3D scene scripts
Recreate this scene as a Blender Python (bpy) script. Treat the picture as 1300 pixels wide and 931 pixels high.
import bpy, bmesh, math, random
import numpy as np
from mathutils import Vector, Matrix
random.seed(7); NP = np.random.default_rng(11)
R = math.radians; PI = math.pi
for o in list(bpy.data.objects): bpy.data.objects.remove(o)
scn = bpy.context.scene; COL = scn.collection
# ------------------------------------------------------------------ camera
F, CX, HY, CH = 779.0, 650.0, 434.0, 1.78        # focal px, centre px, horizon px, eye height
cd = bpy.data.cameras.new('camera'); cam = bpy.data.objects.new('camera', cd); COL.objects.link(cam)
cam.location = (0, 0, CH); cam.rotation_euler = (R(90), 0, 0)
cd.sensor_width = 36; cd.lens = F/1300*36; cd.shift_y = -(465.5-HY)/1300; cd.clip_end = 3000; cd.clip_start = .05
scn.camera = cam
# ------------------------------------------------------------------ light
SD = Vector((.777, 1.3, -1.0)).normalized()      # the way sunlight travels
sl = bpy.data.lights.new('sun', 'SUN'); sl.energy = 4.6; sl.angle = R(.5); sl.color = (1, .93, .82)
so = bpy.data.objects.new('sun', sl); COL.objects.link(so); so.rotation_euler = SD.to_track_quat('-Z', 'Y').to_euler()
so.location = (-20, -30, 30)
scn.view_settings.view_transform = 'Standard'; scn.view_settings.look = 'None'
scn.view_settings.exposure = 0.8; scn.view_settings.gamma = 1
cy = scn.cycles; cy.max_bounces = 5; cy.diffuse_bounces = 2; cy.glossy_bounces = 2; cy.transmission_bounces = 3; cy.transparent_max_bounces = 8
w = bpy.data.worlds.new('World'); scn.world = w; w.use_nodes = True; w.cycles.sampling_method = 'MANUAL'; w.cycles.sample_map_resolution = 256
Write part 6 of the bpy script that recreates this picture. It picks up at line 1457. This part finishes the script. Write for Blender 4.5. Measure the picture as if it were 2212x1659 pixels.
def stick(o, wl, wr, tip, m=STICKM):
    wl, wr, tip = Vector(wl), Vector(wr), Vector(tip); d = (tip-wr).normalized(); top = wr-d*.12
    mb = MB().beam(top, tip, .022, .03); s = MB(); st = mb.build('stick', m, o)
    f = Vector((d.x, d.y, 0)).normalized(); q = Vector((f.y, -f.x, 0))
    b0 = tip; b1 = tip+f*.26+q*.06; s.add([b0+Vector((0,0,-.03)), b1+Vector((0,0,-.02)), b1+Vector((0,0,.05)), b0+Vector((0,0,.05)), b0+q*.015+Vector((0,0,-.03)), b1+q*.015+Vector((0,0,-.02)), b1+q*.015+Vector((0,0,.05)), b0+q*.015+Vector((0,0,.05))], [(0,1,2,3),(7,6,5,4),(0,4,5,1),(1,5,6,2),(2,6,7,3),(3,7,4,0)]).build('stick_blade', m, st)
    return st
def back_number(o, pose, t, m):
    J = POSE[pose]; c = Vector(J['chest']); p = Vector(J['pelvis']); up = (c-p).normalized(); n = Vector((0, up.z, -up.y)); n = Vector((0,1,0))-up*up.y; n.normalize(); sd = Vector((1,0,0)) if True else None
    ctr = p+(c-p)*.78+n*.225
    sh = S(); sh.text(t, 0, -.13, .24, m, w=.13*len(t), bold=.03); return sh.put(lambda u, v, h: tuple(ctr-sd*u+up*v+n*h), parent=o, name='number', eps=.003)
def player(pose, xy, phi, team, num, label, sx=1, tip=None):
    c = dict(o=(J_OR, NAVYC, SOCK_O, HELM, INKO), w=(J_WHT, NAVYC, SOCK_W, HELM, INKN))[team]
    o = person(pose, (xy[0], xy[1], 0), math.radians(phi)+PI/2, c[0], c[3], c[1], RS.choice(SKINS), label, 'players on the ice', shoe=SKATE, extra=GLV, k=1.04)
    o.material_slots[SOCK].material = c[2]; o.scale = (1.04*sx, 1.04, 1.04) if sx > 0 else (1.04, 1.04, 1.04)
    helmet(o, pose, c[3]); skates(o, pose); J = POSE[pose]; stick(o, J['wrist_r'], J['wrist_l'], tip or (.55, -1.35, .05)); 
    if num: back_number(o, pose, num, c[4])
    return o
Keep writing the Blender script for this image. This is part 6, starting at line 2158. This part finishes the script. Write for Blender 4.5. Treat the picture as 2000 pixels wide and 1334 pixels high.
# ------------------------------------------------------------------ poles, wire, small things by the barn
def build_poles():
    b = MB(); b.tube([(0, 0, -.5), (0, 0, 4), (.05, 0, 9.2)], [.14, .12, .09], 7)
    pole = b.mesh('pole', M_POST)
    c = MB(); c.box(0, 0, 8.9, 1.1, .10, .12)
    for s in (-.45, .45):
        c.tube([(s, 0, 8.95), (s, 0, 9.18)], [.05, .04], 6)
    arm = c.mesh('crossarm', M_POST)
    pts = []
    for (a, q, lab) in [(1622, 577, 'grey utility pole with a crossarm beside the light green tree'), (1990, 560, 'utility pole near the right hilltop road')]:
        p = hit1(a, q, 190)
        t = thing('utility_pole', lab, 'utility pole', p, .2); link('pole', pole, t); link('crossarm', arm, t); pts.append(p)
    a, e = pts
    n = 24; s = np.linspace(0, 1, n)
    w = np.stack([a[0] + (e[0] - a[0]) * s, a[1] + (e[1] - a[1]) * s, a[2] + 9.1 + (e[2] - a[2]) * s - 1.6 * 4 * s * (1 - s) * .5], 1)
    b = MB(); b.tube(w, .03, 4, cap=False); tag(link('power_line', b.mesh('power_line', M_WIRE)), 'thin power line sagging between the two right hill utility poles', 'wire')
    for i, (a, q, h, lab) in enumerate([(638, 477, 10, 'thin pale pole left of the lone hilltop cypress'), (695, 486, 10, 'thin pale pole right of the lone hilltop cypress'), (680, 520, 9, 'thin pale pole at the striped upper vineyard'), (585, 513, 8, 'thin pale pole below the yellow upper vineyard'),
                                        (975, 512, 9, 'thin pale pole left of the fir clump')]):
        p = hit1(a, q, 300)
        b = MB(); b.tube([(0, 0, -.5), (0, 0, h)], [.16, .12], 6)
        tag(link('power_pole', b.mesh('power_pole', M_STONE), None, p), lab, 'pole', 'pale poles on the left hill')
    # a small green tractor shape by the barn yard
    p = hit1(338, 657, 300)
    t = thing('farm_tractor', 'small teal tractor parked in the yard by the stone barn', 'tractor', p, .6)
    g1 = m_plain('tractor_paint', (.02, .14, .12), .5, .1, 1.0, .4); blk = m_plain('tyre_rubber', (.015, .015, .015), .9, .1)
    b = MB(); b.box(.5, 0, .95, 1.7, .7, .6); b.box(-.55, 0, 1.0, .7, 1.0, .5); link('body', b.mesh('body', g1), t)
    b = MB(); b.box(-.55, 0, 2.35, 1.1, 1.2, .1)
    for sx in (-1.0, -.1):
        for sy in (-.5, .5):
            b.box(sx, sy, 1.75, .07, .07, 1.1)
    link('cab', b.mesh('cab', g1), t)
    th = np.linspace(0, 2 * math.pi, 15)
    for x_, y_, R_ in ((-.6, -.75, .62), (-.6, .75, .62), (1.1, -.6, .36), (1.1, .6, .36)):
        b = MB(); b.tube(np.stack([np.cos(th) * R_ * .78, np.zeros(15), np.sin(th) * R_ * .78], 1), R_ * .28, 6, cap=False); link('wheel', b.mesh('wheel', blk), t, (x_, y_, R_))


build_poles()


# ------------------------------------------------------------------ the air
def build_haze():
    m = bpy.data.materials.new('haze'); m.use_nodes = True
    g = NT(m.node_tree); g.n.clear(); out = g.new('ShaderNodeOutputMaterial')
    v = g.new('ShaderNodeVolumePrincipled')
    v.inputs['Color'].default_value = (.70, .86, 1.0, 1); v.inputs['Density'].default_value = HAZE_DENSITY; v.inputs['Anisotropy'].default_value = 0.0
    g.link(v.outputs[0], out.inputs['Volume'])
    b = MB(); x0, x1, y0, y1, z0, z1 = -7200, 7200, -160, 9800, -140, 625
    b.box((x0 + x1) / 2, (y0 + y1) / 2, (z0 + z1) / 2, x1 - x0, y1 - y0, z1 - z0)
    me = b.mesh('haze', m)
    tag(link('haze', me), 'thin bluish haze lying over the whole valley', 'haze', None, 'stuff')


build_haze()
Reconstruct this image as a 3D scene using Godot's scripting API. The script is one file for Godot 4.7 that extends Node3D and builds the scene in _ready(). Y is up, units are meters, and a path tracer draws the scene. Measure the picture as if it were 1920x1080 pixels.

§ **What is expected**: Lines from the top of the entries through the line with "w = bpy.data.worlds.new('World');" are to be transcribed exactly, and nothing more.

§ **Written solution**:
Recreate this scene as a Blender Python (bpy) script. Treat the picture as 1300 pixels wide and 931 pixels high.
import bpy, bmesh, math, random
import numpy as np
from mathutils import Vector, Matrix
random.seed(7); NP = np.random.default_rng(11)
R = math.radians; PI = math.pi
for o in list(bpy.data.objects): bpy.data.objects.remove(o)
scn = bpy.context.scene; COL = scn.collection
# ------------------------------------------------------------------ camera
F, CX, HY, CH = 779.0, 650.0, 434.0, 1.78        # focal px, centre px, horizon px, eye height
cd = bpy.data.cameras.new('camera'); cam = bpy.data.objects.new('camera', cd); COL.objects.link(cam)
cam.location = (0, 0, CH); cam.rotation_euler = (R(90), 0, 0)
cd.sensor_width = 36; cd.lens = F/1300*36; cd.shift_y = -(465.5-HY)/1300; cd.clip_end = 3000; cd.clip_start = .05
scn.camera = cam
# ------------------------------------------------------------------ light
SD = Vector((.777, 1.3, -1.0)).normalized()      # the way sunlight travels
sl = bpy.data.lights.new('sun', 'SUN'); sl.energy = 4.6; sl.angle = R(.5); sl.color = (1, .93, .82)
so = bpy.data.objects.new('sun', sl); COL.objects.link(so); so.rotation_euler = SD.to_track_quat('-Z', 'Y').to_euler()
so.location = (-20, -30, 30)
scn.view_settings.view_transform = 'Standard'; scn.view_settings.look = 'None'
scn.view_settings.exposure = 0.8; scn.view_settings.gamma = 1
cy = scn.cycles; cy.max_bounces = 5; cy.diffuse_bounces = 2; cy.glossy_bounces = 2; cy.transmission_bounces = 3; cy.transparent_max_bounces = 8
w = bpy.data.worlds.new('World'); scn.world = w; w.use_nodes = True; w.cycles.sampling_method = 'MANUAL'; w.cycles.sample_map_resolution = 256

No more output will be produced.